CPUs have relatively modest amounts of cache, and it’s divided into levels representing how close to the actual CPU is. L1 (Level 1) cache is on the same die as the CPU itself, offering essentially the same speed. However, this type of cache memory takes up precious space, so there’s usually very little of it. The 5800X3D has a mere 512KB of L1 cache. L2 cache is integrated close to the CPU core, but doesn’t share space with it, so it can be bigger but is slower and takes longer to get information to the CPU. The 5800X3D has 4MB of L2 cache.

Then we have L3 cache. L1 caches are specific to each core, L2 caches are often shared between pairs of cores, but the L3 cache in the 5800X3D is shared by all cores. It’s the slowest cache in the CPU package, but still at least twice as fast as RAM.

Why “3D” Cache?

The 5800X3D has a whopping 96MB of L3 cache, so all cores have access to a relatively large high-speed cache area. However, the “3D” part comes from how AMD has managed to fit that much cache memory into the CPU package.

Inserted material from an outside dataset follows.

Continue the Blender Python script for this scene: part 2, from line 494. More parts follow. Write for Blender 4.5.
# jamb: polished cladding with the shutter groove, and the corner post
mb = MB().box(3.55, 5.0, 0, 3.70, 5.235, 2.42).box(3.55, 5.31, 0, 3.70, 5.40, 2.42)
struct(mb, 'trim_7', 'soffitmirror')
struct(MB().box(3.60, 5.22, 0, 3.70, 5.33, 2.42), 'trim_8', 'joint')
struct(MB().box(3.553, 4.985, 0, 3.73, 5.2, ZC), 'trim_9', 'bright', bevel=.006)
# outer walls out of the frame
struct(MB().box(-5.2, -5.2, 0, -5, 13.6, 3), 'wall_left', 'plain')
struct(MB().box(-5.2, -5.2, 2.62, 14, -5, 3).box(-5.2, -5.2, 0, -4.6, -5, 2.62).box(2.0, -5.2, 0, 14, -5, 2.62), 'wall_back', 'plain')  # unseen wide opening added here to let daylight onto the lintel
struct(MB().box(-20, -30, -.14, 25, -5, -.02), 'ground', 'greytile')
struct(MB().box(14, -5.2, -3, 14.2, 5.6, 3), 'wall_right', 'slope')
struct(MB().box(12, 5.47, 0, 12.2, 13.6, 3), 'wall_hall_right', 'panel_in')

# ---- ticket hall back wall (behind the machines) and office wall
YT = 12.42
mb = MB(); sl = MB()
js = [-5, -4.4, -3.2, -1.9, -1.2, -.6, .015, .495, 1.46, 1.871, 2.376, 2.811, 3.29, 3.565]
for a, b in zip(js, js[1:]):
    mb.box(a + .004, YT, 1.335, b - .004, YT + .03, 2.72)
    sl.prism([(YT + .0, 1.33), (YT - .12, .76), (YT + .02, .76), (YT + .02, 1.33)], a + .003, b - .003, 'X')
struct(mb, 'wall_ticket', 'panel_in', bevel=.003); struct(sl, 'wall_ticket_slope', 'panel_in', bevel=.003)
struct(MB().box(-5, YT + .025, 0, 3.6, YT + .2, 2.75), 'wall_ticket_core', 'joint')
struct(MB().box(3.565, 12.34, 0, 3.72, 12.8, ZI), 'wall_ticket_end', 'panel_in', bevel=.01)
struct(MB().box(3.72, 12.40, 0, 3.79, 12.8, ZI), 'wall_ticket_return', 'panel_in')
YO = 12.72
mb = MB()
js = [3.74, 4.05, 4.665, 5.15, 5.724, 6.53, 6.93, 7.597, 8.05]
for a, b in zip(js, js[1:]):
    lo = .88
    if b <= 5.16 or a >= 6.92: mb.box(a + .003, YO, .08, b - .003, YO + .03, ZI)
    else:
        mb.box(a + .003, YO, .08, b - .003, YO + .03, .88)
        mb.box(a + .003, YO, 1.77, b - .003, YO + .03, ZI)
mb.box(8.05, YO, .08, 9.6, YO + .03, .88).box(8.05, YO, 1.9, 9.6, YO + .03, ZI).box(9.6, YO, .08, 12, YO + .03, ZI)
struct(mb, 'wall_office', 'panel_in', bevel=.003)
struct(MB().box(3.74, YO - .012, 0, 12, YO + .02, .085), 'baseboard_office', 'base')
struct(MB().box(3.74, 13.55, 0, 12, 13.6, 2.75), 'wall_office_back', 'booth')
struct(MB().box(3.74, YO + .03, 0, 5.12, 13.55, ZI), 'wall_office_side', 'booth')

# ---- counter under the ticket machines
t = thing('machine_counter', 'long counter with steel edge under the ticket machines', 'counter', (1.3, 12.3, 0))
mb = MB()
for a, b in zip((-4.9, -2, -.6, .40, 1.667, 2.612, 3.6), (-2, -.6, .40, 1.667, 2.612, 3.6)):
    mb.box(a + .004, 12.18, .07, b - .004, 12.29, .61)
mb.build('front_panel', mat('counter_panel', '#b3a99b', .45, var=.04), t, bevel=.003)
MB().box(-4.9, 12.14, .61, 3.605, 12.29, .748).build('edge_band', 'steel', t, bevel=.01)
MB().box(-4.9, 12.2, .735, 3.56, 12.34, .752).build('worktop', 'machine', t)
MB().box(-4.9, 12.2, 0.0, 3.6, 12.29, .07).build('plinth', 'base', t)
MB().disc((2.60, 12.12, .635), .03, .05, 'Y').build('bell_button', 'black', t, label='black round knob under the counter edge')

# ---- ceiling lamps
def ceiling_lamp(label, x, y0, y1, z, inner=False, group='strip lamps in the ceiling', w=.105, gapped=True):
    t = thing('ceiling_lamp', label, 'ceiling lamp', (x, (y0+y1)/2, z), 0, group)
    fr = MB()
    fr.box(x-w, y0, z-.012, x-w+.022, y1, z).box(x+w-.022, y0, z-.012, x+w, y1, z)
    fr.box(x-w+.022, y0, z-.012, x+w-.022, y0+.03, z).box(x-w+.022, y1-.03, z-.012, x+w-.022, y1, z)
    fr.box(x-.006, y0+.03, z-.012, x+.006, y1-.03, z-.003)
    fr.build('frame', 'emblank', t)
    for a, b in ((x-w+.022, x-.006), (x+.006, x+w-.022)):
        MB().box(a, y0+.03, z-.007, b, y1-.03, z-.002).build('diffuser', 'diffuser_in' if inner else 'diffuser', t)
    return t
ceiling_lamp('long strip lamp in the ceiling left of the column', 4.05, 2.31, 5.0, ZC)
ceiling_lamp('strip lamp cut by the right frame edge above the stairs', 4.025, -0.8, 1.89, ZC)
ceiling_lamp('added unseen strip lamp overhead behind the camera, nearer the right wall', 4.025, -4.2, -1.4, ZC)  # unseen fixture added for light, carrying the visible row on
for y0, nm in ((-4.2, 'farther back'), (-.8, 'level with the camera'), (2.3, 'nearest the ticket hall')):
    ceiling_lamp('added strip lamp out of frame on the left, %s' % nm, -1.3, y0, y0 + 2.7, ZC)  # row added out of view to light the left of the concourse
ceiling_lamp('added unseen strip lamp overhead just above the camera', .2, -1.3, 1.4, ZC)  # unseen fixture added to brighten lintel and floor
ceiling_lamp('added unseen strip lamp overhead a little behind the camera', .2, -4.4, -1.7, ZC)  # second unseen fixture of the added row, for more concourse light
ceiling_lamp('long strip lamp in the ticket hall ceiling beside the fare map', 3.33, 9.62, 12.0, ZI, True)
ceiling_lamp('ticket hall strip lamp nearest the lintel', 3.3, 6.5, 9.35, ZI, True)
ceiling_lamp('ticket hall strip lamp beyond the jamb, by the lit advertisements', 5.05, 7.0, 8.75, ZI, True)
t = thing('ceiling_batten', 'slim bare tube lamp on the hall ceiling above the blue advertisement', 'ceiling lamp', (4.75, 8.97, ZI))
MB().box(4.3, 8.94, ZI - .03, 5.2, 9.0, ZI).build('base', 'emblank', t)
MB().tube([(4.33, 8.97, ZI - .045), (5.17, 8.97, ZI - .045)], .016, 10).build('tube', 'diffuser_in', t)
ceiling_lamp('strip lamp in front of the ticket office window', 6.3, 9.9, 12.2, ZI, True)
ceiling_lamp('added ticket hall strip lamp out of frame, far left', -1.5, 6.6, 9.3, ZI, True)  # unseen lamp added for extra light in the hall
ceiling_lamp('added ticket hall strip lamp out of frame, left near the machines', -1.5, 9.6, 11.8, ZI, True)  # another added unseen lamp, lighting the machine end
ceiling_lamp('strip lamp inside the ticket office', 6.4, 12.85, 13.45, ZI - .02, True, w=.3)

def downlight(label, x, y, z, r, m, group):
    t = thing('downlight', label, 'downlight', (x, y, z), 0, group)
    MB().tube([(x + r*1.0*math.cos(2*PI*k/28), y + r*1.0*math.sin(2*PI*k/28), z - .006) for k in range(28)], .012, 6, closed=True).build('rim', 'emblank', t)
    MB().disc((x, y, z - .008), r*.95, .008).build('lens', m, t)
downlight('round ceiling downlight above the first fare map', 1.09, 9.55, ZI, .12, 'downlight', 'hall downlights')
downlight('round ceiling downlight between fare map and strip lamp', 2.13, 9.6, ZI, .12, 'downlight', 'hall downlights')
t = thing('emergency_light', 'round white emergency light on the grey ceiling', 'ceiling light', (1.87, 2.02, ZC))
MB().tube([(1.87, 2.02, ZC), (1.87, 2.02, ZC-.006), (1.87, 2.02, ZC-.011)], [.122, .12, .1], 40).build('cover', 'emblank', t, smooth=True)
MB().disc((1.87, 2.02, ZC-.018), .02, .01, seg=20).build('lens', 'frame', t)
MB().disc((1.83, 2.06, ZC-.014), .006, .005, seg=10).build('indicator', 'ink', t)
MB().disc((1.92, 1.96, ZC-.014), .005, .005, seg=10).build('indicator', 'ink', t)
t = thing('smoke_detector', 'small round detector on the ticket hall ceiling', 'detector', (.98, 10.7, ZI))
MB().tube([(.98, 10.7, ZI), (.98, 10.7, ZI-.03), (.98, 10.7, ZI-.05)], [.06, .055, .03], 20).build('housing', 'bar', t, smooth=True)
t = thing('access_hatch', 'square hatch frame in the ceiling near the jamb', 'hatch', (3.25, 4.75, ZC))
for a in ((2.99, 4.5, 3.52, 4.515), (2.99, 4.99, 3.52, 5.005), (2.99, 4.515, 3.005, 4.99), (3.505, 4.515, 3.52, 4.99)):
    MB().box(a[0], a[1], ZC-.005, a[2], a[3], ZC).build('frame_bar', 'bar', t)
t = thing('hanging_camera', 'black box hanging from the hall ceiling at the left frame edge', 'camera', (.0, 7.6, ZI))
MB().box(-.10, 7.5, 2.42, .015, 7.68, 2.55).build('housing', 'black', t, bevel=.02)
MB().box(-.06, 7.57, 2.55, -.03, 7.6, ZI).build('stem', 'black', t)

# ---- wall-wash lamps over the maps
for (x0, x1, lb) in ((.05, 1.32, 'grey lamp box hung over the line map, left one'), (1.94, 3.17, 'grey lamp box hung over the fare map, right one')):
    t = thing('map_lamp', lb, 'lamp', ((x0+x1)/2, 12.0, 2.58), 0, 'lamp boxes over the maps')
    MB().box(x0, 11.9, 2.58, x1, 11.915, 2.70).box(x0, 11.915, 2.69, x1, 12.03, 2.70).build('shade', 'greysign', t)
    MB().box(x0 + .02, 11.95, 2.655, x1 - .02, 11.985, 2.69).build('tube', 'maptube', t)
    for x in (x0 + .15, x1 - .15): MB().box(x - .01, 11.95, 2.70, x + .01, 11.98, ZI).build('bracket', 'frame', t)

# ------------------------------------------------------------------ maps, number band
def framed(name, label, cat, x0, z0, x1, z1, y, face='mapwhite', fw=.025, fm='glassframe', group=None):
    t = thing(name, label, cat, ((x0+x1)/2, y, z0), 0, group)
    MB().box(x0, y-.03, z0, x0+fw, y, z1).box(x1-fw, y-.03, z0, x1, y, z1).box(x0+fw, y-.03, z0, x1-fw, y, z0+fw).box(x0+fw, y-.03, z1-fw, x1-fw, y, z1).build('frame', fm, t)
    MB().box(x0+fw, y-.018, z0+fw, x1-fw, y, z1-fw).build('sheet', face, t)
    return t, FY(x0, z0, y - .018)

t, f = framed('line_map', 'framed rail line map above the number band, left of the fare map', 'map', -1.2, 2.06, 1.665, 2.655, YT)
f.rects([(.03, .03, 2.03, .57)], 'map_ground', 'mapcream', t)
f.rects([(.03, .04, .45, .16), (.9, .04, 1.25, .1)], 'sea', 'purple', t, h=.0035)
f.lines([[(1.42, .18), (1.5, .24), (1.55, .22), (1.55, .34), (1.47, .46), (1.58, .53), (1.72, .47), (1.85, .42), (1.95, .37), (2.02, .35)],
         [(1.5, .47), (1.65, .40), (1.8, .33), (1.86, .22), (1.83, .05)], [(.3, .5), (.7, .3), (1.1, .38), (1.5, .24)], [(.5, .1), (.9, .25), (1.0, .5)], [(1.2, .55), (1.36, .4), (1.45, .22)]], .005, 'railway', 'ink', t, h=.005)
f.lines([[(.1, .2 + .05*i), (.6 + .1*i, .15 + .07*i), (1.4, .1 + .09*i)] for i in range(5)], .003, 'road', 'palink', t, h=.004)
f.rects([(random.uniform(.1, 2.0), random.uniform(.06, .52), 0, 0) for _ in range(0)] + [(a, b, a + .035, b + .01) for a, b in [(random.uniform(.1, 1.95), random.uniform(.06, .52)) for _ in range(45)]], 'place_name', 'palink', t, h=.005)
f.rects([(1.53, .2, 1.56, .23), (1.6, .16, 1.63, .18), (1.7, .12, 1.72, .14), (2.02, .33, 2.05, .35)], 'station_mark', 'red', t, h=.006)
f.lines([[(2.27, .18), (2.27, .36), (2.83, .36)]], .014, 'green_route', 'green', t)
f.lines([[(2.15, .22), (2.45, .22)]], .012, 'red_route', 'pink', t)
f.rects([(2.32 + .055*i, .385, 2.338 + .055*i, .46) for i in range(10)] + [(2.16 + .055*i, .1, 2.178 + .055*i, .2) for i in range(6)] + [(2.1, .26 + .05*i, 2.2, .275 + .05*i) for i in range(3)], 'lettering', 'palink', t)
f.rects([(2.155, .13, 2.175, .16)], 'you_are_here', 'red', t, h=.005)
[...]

Traditionally, integrated circuits are effectively 2D. It’s an image projected into a semiconductor substrate. So if you want more transistors in your chip, your only choices are to make them physically smaller, or make the chip’s surface area bigger.

3D circuits use multiple layers of integrated circuits to vertically stack chips in layers, with special vertical connections. This is a tricky process, but AMD has found an effecgive way to layer L3 cache to offer much more of it at a competitive price.

Games Benefit the Most.

SOURCE: Tom’s Hardware


AMD markets the 5800X3D specifically as a gaming chip and there’s good reason for this. The effect of cache on performance varies depending on the type of application.

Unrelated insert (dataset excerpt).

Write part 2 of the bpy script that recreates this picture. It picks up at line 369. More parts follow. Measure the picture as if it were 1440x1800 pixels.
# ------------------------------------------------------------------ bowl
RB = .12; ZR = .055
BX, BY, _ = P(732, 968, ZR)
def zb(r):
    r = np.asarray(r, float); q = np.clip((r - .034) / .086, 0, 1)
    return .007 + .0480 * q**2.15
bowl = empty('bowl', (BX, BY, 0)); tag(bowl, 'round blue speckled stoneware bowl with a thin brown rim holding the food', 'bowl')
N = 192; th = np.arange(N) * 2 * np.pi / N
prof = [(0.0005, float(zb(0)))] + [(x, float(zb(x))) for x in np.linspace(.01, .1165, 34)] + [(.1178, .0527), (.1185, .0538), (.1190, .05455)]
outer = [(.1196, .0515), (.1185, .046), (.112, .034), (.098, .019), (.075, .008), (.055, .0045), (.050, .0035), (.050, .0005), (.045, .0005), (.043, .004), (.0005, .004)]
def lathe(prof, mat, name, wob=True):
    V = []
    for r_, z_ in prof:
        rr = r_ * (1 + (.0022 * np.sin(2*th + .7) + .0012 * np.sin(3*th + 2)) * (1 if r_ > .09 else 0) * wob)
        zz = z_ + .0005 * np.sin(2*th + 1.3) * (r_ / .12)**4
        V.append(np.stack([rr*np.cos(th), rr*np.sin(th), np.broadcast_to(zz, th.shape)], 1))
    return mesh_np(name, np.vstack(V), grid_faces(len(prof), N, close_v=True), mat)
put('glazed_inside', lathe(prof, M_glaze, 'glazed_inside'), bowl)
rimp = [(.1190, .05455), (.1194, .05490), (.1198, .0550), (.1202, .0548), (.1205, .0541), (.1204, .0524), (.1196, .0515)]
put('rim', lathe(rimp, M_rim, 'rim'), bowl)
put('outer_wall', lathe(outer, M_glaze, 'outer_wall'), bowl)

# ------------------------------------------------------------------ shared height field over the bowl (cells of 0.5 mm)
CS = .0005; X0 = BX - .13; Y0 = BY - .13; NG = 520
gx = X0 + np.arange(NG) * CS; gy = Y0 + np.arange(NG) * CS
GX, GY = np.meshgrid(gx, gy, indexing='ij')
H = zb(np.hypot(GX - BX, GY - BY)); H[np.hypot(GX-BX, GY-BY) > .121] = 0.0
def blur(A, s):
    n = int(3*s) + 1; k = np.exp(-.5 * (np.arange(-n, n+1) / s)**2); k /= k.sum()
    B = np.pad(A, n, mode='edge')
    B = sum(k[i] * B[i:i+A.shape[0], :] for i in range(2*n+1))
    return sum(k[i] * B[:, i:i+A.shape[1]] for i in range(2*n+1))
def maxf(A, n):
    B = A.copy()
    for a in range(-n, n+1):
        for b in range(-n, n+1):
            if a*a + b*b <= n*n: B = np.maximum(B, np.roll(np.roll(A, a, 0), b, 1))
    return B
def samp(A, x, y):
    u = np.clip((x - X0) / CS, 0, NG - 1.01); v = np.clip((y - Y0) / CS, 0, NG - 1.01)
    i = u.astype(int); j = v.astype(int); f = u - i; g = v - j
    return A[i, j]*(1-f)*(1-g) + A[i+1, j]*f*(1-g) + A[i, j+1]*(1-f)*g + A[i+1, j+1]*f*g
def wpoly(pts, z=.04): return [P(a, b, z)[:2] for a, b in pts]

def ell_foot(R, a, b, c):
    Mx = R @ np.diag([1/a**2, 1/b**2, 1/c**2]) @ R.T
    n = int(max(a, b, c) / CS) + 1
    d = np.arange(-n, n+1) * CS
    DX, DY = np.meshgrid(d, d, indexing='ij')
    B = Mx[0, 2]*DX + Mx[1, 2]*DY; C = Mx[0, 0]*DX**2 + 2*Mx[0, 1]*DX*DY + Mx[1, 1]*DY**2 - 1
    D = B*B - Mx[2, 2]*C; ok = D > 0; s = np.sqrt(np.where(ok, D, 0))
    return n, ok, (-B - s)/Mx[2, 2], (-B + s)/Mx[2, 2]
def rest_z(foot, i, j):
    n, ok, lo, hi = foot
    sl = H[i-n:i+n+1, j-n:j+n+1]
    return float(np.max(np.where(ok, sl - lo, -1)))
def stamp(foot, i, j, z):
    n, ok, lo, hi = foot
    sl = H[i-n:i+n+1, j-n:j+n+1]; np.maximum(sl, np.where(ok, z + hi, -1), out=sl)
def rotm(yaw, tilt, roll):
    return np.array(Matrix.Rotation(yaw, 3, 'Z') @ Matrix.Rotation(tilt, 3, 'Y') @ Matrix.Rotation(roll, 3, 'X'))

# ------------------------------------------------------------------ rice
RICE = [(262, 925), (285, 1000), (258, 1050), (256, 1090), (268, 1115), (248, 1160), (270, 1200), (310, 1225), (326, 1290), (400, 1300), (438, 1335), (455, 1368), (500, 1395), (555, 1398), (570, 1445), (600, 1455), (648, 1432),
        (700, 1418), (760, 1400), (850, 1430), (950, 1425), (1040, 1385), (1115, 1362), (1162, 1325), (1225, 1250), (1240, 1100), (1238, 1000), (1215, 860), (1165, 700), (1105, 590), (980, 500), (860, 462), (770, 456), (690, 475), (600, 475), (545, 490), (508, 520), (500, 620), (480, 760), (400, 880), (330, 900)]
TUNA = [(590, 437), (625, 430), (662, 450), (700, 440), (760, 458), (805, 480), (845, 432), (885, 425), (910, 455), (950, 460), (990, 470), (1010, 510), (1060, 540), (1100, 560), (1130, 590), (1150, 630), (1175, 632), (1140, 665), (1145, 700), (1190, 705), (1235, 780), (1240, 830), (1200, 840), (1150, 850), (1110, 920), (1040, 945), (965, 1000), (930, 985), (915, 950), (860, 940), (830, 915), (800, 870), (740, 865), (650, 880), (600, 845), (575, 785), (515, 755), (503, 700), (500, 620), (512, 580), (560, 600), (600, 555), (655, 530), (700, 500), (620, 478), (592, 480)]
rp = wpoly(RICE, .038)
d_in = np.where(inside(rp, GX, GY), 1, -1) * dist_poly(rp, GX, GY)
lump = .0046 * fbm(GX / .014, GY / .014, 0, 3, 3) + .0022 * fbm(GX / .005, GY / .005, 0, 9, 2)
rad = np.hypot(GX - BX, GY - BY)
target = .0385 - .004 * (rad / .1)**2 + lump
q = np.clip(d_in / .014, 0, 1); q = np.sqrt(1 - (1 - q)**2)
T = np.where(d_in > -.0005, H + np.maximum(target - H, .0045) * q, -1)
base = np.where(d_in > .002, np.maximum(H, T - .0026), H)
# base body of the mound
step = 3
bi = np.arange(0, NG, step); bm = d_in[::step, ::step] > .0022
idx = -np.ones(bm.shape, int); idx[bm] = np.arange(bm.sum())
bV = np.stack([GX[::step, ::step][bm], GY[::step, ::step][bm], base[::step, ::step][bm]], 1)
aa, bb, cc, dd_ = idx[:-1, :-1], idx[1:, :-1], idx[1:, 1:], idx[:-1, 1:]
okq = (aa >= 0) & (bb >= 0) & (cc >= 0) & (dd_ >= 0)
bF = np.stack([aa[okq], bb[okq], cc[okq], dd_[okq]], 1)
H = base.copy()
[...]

Caches are all about predicting what data from RAM a CPU will want next. If you’re doing something like exporting a video or doing a CPU-based render of a scene, it’s simple to make sure that the L1 cache always has the next bit of data. If you’re doing something with some branching possibilities, then the larger L2 cache is more likely to contain the correct data the CPU needs next.

Games and real-time simulations are much more dynamic than other types of software. In a game it’s much less likely that L1 and L2 cache will contain the correct date.After all games react to user input, so ther’s an element of randomness that’s hard to deal with. If there are such “cache misses” it means the CPU isn’t fdoing as much work as it’s capable of.

With such a large L3 cache, the 5800X3D makes is far more likely that the correct gaem data ends up in the cache and since this cache is available to all cores, games that have good multithreading also benefit.

Everything Else is Pretty Much the Same

As a gaming chip then, the 5800X3D can’t be beat right now. Especially since it’s quite a bit cheaper than Intel’s flagship offerings while also performing better in this specific area.

However, if you take that massive L3 cache away, we’ve seen this all before. It’s the same 7nm technology in other current Ryzen CPUs. It’s an 8-core, 16-thread system that’s perfectly competent at any other task you want to throw at it, but it won’t match up to it’s competition at Intel for uses outside of gaming.

In other words, if gaming isn’t your number one priority, you should look elsewhere. However, if you don’t have money tied up to every second a render finishes early and mainly care about gaming performance, this is an easy CPU to recommend. Especially since the money you save can be put towards a better GPU. Also, since this is a Socket AM4 CPU, there’s a good chance you can perform a drop-in upgrade for your existing system, which is not something Intel can offer anyone with their 12th-gen parts.